In the context of mergers and acquisitions (M&A), a “white knight” refers to a friendly company or investor that comes to the aid of a target company that is under the threat of a hostile takeover by another firm. The white knight offers an alternative merger or acquisition proposal that is more favorable to the target company, often with terms that are more agreeable to its current management and shareholders.
The purpose of a white knight’s intervention is typically to preserve the target company’s corporate culture or strategic direction, which might be at risk under the control of the hostile bidder. By providing a more sympathetic offer, the white knight helps the target company avoid the potentially aggressive changes that the hostile takeover would impose.

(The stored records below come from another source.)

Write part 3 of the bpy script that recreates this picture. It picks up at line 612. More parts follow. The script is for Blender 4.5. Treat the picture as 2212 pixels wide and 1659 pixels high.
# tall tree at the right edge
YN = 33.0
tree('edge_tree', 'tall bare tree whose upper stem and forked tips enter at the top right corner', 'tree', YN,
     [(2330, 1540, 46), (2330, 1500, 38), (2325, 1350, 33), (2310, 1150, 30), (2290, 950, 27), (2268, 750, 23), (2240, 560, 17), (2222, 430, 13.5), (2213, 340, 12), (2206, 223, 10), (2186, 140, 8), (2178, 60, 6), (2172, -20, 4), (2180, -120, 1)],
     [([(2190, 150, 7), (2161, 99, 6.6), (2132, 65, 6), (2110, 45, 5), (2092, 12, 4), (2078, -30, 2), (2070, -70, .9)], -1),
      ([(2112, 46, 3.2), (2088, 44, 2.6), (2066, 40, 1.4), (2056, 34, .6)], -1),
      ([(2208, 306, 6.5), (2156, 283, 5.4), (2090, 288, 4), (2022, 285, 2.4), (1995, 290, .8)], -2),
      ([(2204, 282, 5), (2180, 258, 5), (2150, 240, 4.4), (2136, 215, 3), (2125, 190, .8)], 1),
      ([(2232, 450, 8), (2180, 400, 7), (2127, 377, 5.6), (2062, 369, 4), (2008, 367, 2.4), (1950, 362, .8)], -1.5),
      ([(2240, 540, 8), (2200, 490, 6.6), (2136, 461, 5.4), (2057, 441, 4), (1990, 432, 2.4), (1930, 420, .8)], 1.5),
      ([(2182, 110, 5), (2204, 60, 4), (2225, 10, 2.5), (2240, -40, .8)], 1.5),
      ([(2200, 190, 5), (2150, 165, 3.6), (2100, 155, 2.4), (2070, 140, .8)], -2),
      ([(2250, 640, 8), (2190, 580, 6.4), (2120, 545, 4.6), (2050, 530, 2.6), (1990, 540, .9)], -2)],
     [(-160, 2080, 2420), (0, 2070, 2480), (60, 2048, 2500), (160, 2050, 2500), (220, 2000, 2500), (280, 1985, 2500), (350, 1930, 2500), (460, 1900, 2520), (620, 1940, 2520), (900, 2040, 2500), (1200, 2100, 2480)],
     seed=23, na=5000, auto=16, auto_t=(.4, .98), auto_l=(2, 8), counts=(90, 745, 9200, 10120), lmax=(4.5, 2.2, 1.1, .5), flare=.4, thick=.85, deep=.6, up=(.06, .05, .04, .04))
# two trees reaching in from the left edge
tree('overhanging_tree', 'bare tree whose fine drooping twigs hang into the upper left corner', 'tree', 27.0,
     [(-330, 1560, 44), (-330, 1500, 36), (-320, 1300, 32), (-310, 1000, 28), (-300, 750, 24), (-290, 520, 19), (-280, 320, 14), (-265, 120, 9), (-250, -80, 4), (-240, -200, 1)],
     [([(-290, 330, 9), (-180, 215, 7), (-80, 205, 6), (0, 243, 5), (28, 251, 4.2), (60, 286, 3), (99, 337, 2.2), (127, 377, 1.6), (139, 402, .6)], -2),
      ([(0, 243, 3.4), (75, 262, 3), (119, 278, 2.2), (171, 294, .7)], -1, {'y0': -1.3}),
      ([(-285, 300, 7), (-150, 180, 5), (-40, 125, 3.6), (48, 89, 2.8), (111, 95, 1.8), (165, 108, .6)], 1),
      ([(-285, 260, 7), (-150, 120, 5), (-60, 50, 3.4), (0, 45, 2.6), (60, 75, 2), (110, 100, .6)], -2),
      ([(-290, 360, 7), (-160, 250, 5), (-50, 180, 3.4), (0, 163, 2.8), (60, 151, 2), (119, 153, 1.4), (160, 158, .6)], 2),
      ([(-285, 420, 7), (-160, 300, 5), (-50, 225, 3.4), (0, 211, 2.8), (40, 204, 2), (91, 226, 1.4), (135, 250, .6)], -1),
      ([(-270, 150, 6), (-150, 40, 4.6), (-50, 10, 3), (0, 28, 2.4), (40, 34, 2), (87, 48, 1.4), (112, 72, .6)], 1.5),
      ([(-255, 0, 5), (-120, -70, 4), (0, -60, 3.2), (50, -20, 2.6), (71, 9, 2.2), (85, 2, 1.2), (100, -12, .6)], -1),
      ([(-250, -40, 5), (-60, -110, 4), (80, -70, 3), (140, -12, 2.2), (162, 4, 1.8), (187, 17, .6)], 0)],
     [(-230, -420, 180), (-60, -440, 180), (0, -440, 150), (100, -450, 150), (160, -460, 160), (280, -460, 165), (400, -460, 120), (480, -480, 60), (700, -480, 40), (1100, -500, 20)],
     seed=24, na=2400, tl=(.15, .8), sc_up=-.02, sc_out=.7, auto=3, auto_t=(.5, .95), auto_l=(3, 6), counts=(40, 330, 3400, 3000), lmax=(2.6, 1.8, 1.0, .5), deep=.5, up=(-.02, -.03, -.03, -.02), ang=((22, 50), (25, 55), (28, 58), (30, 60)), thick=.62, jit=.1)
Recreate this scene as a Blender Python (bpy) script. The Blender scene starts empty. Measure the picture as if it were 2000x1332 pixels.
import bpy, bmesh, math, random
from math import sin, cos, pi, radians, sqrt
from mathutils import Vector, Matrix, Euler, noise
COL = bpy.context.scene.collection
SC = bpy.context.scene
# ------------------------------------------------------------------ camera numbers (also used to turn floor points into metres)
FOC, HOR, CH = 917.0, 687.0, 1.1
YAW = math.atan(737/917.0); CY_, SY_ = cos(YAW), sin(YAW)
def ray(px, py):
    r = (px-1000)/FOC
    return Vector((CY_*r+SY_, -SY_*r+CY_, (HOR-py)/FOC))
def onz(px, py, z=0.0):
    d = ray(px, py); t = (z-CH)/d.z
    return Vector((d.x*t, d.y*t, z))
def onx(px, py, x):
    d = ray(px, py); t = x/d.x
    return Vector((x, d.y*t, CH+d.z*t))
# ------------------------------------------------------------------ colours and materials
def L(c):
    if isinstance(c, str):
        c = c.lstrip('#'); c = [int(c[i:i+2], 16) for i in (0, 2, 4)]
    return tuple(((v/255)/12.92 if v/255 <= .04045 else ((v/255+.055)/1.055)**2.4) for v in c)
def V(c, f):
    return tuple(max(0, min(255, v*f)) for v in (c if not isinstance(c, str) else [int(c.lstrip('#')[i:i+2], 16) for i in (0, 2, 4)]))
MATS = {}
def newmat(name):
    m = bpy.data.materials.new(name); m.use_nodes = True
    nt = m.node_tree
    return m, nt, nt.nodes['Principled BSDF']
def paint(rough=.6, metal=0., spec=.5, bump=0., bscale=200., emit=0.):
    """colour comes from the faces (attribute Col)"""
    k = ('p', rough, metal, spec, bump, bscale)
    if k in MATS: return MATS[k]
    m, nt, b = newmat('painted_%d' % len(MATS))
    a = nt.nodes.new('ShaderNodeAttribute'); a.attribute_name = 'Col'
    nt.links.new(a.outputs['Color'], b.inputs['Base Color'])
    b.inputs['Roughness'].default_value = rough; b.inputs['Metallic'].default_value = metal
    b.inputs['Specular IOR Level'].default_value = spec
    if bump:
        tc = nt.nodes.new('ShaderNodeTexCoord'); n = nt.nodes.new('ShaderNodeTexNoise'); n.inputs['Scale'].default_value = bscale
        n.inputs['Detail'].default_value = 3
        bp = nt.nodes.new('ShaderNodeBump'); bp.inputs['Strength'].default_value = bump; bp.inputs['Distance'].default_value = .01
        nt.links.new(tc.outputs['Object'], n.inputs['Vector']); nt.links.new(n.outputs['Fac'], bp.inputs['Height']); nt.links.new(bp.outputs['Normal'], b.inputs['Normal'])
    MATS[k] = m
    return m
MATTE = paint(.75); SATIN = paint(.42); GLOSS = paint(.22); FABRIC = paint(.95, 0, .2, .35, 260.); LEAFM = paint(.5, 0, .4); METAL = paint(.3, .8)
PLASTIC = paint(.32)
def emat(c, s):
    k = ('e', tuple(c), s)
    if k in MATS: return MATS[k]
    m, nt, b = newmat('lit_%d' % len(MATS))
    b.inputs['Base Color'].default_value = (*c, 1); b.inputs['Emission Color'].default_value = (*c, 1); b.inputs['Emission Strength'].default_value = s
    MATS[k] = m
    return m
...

Real-World Examples of White Knights
- Disney and Capital Cities/ABC (1996): Disney served as a white knight when it acquired Capital Cities/ABC, a deal that was friendly and supported by both companies’ management. This merger was viewed as a strategic fit, enhancing Disney’s media and entertainment portfolio.
- Air France and KLM (2004): When KLM was facing potential hostile bids and struggling financially, Air France stepped in as a white knight. The merger created one of the world’s largest airline groups, which was beneficial for both companies in terms of expanded global reach and operational synergies.
These examples illustrate how white knights can play a crucial role in the M&A landscape, helping target companies navigate challenging takeover threats while pursuing opportunities that align with their strategic goals.